Dr. Michael Behringer and colleagues at the German Sport University Cologne combined the results of 42 previously published studies that involved a total of 1,728 children and teenagers who were randomly assigned to perform supervised strength training or serve as a control group.
In most of the studies, kids used free weights or resistance-training machines, anywhere from one to five times a week, for an average of 40 minutes per session. The duration of the training ranged from one month to just over a year.
Overall, Behringer’s team found, the training was effective at boosting kids’ strength, with gains being greater among older kids versus prepubertal children (typically about age 10 or younger). And, not surprisingly, a few weekly sessions worked better than one, while a longer training duration was more effective than a short one.
The average strength gain varied widely among the studies, but in the majority the kids improved their strength by 20 percent to 40 percent of their starting levels.
Exercises involving what are known as isotonic contractions - bicep curls, squats and bench presses, for example - appeared to be most effective.
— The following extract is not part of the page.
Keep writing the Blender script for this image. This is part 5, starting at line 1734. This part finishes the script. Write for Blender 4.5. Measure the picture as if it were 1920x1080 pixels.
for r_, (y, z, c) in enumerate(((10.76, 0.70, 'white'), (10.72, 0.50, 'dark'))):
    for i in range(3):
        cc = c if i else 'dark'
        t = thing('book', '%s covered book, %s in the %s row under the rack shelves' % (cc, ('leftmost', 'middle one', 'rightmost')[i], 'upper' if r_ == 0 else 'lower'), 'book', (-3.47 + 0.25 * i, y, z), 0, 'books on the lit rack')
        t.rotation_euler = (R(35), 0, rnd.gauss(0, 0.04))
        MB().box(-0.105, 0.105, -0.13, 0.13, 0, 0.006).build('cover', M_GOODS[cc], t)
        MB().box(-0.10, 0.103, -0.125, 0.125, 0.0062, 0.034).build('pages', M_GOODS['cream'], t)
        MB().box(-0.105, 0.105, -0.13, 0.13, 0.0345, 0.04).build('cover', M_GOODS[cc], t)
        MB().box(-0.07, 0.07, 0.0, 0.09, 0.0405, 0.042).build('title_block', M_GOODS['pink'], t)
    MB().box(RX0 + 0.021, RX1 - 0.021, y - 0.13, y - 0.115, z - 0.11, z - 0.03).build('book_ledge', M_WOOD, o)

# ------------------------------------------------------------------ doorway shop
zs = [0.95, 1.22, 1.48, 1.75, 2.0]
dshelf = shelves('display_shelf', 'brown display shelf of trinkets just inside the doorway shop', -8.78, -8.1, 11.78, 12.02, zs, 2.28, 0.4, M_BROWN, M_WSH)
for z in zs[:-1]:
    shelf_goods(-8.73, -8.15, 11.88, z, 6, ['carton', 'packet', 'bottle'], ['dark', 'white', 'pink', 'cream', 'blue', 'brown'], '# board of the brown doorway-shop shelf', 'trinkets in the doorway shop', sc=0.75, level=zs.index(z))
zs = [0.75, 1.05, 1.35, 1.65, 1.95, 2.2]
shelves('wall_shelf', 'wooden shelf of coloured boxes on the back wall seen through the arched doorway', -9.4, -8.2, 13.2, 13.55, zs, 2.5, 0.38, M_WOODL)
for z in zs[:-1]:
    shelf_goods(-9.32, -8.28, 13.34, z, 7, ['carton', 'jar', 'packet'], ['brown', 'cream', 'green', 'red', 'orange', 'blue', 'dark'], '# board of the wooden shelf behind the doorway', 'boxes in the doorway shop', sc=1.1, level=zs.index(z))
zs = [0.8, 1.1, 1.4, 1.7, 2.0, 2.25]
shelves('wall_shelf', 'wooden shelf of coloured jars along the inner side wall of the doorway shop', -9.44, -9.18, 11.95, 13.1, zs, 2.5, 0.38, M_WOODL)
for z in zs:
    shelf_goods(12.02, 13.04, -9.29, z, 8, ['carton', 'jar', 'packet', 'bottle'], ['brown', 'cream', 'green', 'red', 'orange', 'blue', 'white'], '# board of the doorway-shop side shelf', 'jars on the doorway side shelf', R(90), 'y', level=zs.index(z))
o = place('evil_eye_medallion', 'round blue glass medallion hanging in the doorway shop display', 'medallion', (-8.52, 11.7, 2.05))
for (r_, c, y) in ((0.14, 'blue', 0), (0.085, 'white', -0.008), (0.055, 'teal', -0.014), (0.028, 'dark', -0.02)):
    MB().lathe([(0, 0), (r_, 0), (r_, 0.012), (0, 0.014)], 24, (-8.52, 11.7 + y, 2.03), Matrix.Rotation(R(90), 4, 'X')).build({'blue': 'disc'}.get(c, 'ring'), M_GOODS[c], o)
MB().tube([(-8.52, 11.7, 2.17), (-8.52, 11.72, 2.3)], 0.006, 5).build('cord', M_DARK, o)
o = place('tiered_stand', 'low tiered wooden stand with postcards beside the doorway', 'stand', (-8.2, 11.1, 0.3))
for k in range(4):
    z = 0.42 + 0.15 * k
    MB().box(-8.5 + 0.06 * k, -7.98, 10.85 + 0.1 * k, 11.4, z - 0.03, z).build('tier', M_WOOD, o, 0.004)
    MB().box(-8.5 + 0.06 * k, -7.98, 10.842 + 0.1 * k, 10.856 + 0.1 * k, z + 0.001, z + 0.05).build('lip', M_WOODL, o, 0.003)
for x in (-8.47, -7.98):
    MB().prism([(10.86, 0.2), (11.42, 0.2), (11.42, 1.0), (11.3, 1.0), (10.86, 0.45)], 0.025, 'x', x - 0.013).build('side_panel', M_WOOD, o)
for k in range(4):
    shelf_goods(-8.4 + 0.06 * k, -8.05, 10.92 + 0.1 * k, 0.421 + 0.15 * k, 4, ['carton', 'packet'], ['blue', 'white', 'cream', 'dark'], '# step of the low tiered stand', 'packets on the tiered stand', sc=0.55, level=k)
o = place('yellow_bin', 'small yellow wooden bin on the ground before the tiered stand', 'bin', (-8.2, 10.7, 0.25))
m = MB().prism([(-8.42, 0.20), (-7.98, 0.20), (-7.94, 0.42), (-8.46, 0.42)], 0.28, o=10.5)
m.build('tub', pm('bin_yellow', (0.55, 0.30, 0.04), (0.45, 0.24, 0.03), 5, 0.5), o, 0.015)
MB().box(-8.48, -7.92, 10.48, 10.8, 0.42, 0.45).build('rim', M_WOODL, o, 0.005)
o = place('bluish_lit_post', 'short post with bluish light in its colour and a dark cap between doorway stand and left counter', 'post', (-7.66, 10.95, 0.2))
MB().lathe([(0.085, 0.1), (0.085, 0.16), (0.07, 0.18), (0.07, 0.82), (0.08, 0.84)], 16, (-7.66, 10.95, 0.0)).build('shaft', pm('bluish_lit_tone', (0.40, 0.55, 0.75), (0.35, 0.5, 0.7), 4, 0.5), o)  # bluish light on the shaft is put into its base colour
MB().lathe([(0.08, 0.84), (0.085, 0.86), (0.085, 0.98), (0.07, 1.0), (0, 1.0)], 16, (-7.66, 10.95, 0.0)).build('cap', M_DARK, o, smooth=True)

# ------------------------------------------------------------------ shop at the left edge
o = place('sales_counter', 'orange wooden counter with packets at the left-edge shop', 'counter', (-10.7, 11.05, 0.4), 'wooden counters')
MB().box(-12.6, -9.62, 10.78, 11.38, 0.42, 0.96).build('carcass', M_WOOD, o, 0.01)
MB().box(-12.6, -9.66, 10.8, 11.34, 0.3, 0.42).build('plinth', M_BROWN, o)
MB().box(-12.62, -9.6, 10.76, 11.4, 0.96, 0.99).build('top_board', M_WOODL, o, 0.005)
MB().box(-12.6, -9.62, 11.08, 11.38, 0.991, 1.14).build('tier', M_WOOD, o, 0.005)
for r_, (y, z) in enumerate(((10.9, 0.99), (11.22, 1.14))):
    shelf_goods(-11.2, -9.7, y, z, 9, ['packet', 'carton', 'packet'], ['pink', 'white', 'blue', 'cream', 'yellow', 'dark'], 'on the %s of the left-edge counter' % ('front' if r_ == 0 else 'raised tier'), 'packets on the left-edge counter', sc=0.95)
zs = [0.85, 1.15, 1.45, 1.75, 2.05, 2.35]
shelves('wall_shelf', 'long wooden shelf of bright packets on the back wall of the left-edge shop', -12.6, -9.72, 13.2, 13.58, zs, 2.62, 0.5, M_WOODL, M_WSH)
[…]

“Since resistance training in children and adolescents is known to be safe and to be associated with several health benefits, children and adolescents should be generally encouraged to participate in a resistance-training program,” Behringer told Reuters Health in an email.
He added that “our data underlined once again that it is effective over all phases of maturity.”
According to Behringer’s team, the findings are in line with 2009 guidelines from the NSCA suggesting that kids strength train two to three times a week. According to the group, children who are old enough for sports - around age 7 or 8 - are generally ready for some strengthening exercises.
But the NSCA also cautions that children should only perform such exercises under the supervision of someone with professional training - as part of school physical education or an athletic training program, for example.
“If qualified supervision, age-appropriate exercise equipment, and a safe training environment are not available, youth should not perform resistance exercise due to the increased risk of injury,” the NSCA writes in its guidelines.
Behringer agreed that parents should consider professional supervision a must.